New York’s main contract, light sweet crude for February, rose US$1.74 from its closing price on Wednesday to end at US$46.34 on Friday on the New York Mercantile Exchange.
In London, Brent North Sea crude for delivery in February advanced US$1.32 to settle at US$46.91 a barrel on the InterContinental Exchange.
Traders said prices were extremely volatile in a reflection of thin market turnover as many investors remained in a New Year holiday mood ahead of the weekend.
“The volatility is amazing,” independent analyst Ellis Eckland said, adding that investors were refocusing on commodities after experiencing their “worst quarter.”
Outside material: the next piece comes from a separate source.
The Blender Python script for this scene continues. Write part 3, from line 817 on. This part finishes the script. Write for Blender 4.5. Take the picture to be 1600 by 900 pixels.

“Some people are putting money into the commodities. Some institutions look and say, ‘Wow, commodities have had the worst quarter they’ve ever had,’” Eckland said.
The market experienced a tumultuous 2008, soaring to record highs above US$147 a barrel in July before a sharp global economic downturn slashed demand for energy and pulled prices sharply lower, dropping below US$35 last month.
“Prices have performed so poorly that people believe it won’t get much worse,” Adam Siemisnki of Deutsche Bank said.
“So I would say a combination of the stock market, some news on OPEC compliance, the gas issue, and the troubles in Israel,” he said, summing up the market volatility on Friday.
Prices may remain at current levels until US president-elect Barack Obama takes office on Jan. 20, when his policies on the US economy, key oil producer Iran and the Israeli-Hamas conflict become clearer, Platts analyst Dave Ernsberger said.